> [Data for this task]:
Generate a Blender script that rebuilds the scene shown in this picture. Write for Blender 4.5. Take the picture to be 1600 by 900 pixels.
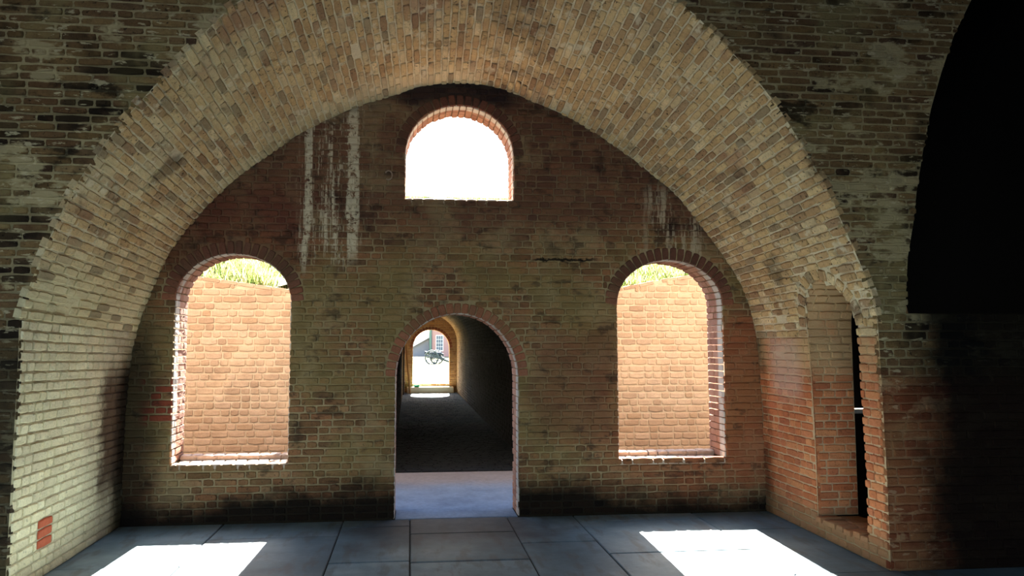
--
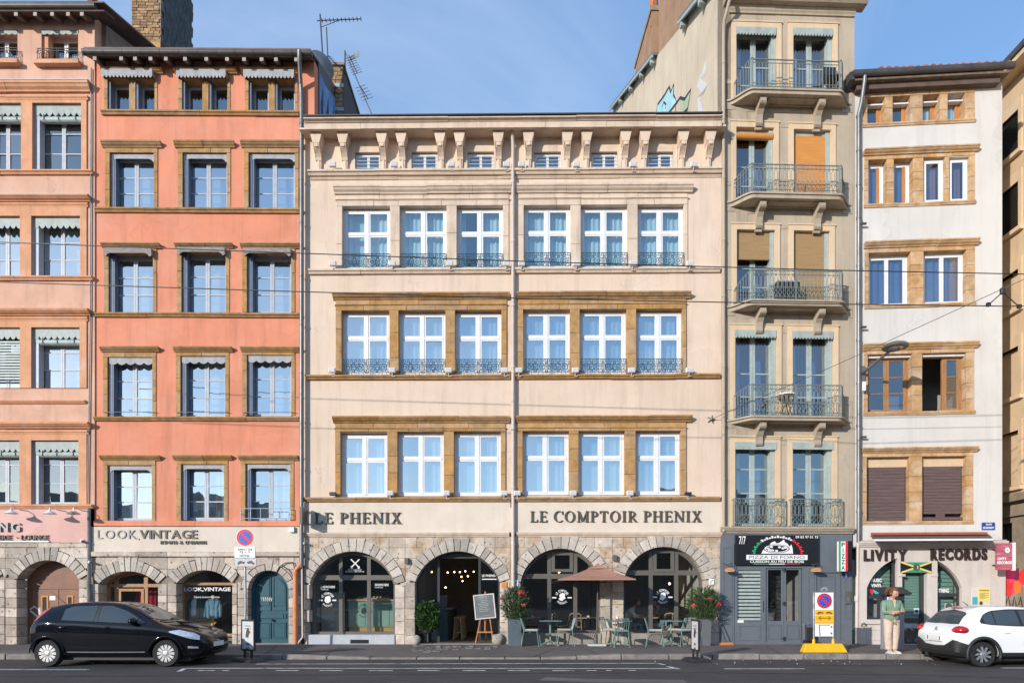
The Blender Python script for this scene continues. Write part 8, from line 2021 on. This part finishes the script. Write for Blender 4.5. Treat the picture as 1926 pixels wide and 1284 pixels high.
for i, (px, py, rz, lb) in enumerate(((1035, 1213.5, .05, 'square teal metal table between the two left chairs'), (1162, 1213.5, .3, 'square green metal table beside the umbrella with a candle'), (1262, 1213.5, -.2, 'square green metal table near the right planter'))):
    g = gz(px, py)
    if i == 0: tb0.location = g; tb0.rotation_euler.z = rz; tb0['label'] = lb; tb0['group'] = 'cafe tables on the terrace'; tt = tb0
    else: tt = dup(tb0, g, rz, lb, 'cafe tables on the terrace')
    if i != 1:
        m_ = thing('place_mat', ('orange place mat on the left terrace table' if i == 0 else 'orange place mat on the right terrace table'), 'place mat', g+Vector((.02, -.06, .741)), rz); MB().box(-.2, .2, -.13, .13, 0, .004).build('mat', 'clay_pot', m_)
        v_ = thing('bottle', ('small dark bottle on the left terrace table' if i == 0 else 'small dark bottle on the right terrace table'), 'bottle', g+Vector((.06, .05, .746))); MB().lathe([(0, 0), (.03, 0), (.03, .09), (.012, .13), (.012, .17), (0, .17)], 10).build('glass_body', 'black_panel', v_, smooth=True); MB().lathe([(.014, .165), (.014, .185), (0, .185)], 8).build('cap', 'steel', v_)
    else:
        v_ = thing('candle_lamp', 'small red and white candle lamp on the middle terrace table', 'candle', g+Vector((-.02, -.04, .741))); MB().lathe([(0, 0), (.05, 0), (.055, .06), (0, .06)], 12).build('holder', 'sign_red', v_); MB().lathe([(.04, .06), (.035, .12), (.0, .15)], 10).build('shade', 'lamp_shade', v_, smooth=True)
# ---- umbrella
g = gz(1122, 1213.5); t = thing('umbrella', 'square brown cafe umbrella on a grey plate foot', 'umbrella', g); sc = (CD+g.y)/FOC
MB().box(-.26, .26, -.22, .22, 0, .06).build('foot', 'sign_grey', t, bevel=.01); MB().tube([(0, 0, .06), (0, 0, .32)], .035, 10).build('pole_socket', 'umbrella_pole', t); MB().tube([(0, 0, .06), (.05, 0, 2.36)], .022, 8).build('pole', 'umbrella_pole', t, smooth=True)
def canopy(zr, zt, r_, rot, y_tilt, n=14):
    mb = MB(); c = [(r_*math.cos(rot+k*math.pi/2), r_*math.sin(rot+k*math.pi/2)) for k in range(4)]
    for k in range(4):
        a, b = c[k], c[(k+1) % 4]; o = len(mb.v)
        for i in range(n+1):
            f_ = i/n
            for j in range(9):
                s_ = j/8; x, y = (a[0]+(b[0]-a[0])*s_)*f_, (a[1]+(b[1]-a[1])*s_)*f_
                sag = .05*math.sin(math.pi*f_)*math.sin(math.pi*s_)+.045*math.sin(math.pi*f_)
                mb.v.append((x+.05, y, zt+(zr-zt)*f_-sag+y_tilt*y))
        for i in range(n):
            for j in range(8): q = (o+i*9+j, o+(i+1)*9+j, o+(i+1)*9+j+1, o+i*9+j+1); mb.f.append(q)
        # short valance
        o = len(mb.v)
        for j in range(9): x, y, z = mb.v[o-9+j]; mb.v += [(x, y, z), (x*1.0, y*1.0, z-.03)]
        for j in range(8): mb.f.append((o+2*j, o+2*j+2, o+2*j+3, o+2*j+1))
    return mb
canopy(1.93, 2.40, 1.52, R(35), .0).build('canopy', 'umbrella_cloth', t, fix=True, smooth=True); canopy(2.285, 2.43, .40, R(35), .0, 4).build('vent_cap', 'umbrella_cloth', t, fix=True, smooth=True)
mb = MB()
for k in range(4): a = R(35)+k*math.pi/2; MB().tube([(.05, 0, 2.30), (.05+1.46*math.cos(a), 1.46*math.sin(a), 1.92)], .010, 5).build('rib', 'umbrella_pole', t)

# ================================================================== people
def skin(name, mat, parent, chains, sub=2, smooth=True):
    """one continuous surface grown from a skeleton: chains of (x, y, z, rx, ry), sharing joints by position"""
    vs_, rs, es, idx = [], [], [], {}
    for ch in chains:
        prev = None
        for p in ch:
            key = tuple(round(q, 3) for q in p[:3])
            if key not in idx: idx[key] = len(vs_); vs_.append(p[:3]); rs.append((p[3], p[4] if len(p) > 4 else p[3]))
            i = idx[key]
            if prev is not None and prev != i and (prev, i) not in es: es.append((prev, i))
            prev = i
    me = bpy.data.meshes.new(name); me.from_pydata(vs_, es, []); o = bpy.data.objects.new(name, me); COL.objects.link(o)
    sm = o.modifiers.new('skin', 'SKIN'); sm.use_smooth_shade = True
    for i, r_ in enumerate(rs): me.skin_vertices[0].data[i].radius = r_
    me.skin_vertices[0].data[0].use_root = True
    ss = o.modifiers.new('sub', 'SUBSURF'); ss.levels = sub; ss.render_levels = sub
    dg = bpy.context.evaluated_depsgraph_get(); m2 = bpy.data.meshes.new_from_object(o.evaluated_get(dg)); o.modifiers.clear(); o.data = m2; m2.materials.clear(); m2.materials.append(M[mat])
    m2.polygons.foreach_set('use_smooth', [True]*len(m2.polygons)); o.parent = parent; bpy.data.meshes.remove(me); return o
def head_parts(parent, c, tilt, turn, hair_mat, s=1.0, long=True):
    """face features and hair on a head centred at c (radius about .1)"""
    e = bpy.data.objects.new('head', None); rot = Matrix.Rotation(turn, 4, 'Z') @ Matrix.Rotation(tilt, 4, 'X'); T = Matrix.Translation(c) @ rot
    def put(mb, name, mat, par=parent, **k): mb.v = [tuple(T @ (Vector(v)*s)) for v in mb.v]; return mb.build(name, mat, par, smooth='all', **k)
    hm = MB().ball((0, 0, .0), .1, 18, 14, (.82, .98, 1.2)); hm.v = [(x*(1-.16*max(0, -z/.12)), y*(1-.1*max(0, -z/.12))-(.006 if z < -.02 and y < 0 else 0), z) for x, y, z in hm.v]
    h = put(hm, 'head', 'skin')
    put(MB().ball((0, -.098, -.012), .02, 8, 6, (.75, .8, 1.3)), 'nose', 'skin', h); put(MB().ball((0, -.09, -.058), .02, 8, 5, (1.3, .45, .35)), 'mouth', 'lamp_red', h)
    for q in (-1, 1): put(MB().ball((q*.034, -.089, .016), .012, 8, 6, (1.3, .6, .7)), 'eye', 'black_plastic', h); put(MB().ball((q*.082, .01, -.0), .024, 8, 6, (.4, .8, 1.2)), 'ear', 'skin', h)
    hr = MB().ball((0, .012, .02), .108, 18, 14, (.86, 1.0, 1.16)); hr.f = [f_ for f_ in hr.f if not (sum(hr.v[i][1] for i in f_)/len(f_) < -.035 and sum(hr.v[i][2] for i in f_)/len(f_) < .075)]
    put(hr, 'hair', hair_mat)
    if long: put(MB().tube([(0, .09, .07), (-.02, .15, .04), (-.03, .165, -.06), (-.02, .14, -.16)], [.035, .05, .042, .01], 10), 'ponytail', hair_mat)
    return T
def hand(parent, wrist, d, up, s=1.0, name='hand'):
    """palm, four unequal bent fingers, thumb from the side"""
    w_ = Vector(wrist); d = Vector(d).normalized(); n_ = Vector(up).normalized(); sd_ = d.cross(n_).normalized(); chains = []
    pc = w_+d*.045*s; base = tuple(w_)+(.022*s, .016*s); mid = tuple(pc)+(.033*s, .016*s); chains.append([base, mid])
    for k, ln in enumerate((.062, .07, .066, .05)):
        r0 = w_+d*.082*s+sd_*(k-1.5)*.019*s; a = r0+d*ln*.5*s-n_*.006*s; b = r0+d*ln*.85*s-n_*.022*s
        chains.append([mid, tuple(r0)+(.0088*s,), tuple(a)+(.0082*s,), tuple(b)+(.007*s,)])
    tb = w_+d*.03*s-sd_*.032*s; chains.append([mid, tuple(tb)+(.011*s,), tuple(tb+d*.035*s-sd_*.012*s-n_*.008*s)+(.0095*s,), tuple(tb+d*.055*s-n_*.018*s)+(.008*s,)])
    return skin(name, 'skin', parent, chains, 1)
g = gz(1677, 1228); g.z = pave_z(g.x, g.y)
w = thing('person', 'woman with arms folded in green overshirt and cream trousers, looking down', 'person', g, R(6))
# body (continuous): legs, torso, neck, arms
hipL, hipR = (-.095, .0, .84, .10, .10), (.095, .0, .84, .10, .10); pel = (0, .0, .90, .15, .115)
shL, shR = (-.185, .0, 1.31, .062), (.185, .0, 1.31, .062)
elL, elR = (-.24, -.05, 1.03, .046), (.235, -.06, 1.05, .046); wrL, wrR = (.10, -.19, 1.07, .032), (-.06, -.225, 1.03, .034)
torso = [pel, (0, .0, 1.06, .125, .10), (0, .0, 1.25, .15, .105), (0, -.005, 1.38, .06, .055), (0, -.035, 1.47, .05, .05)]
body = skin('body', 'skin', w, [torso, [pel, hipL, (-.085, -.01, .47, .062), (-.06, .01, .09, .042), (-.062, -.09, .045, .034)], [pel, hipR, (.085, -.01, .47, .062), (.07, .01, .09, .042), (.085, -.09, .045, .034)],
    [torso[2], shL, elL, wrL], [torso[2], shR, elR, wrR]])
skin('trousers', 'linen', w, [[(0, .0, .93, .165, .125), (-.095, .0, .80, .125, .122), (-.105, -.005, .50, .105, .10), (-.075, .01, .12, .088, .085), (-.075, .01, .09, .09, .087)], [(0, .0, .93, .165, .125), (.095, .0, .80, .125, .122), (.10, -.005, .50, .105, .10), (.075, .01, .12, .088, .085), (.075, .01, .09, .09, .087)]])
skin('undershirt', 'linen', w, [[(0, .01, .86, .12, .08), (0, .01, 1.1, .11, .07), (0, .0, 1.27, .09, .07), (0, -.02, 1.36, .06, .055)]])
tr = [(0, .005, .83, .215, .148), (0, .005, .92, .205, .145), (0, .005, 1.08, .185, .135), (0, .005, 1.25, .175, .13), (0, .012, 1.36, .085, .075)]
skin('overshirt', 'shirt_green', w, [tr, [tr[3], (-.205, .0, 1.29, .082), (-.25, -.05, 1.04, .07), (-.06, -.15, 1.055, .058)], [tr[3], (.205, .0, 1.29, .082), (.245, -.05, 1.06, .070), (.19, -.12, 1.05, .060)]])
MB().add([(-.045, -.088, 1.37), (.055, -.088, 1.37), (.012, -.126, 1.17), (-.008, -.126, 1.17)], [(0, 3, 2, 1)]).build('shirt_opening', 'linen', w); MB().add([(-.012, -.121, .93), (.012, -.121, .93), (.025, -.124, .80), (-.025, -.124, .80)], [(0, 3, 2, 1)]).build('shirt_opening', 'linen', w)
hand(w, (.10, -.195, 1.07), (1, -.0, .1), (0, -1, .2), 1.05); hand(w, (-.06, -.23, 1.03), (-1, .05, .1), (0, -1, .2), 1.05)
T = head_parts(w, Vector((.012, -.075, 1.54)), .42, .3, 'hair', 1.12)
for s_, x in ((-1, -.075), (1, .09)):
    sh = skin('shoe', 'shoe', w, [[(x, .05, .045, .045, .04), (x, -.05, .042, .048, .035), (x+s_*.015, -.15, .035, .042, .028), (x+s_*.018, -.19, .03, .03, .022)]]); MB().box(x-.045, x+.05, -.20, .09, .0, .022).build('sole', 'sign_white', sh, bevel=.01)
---
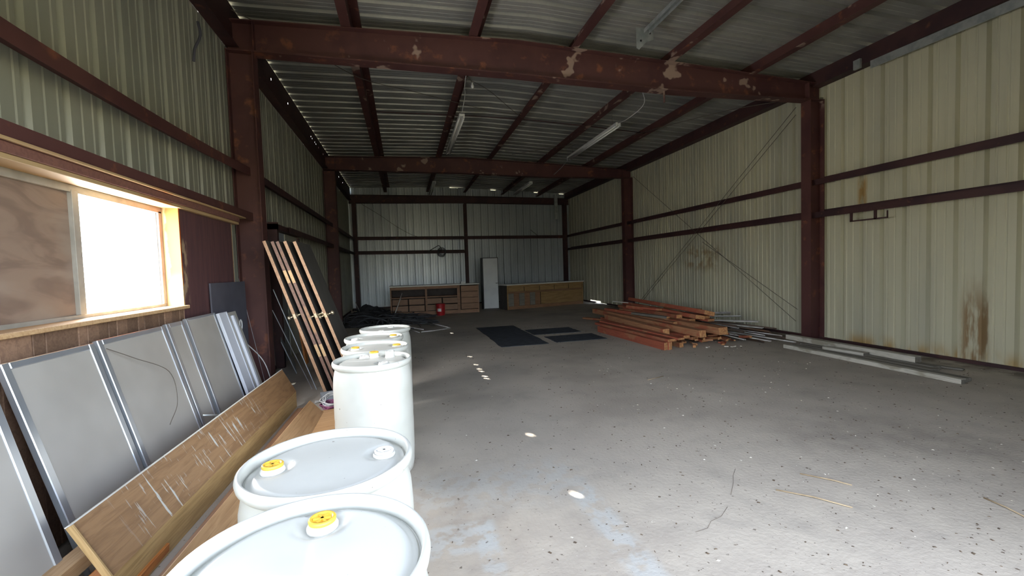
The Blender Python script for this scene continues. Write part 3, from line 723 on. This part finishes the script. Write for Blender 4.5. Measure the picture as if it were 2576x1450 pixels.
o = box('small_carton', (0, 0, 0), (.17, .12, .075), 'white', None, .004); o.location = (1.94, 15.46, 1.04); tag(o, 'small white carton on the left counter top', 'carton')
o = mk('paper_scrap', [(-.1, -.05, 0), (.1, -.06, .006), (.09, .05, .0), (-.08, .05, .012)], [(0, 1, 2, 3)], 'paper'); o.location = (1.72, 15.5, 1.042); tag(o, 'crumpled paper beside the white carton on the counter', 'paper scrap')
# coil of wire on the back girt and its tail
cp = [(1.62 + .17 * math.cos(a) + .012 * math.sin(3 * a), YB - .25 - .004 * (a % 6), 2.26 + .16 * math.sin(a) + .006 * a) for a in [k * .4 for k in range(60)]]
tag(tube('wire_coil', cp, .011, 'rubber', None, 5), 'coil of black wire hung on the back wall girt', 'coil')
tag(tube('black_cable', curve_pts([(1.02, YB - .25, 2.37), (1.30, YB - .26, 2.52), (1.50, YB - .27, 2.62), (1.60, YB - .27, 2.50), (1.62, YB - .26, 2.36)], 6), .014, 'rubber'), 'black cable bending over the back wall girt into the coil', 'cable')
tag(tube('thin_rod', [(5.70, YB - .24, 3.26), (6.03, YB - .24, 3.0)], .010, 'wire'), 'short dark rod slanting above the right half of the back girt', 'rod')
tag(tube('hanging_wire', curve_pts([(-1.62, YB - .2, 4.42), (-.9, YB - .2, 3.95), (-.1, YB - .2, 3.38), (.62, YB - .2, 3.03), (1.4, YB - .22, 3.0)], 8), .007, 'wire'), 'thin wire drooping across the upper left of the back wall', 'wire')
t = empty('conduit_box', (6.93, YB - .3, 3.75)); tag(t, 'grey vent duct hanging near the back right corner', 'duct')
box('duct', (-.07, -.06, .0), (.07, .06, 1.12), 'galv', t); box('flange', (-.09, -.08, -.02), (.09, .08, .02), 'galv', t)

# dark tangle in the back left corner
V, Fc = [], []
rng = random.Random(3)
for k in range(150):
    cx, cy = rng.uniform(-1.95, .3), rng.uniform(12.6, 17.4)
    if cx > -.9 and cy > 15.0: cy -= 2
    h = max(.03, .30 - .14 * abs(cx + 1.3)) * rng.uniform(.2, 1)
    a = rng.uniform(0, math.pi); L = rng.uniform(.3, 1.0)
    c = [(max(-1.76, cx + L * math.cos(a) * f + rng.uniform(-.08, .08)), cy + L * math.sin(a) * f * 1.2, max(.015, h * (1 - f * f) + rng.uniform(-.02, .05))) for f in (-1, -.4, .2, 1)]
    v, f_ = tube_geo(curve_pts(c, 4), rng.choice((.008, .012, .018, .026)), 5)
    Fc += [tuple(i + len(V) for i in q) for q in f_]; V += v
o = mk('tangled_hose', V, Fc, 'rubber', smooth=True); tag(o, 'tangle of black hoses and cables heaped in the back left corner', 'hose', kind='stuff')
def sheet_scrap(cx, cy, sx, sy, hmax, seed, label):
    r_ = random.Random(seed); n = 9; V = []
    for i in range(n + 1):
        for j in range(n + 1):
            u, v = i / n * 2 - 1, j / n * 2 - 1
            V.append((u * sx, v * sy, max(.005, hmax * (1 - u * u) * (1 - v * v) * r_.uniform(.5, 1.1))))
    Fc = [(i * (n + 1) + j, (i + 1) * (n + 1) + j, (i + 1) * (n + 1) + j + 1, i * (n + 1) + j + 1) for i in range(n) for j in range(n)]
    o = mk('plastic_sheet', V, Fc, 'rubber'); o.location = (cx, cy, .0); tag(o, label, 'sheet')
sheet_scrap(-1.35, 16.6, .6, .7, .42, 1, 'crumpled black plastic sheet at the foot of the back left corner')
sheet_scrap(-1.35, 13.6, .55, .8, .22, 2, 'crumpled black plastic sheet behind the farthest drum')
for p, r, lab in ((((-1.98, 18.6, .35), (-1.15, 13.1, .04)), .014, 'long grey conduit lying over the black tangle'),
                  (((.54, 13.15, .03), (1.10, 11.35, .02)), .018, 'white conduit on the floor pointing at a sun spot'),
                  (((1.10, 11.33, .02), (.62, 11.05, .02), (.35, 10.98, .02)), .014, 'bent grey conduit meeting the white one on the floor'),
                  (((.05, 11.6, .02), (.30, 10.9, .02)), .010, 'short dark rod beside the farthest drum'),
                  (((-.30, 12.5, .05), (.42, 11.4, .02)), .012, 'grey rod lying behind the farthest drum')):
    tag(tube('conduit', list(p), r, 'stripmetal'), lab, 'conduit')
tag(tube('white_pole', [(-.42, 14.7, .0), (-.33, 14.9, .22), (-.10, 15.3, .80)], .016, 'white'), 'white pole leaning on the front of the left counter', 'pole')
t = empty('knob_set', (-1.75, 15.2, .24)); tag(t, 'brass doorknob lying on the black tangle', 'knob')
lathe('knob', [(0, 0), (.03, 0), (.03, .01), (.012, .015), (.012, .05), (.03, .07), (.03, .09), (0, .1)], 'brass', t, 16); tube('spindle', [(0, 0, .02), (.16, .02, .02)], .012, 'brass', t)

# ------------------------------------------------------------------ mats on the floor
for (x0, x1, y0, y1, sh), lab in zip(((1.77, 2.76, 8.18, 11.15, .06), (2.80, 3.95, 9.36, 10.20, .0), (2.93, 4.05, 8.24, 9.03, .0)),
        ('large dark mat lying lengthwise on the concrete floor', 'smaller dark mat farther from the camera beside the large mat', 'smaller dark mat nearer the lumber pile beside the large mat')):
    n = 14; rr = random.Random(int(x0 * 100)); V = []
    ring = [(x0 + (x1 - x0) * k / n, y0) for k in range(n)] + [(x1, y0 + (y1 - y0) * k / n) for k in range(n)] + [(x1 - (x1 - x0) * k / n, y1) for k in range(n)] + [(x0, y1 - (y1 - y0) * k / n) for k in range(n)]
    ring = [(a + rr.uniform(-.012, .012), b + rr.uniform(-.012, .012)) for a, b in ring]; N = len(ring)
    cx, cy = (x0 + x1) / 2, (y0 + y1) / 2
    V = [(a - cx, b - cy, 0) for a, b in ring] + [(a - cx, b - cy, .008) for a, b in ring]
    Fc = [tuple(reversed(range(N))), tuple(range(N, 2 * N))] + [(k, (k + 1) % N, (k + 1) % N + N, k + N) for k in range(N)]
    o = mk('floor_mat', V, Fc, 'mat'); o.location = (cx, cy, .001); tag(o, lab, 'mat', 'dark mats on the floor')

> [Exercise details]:
Find every line in the listing that holds the string "continues", then say how many there are as a bare number.

> [Answer to this task]:
2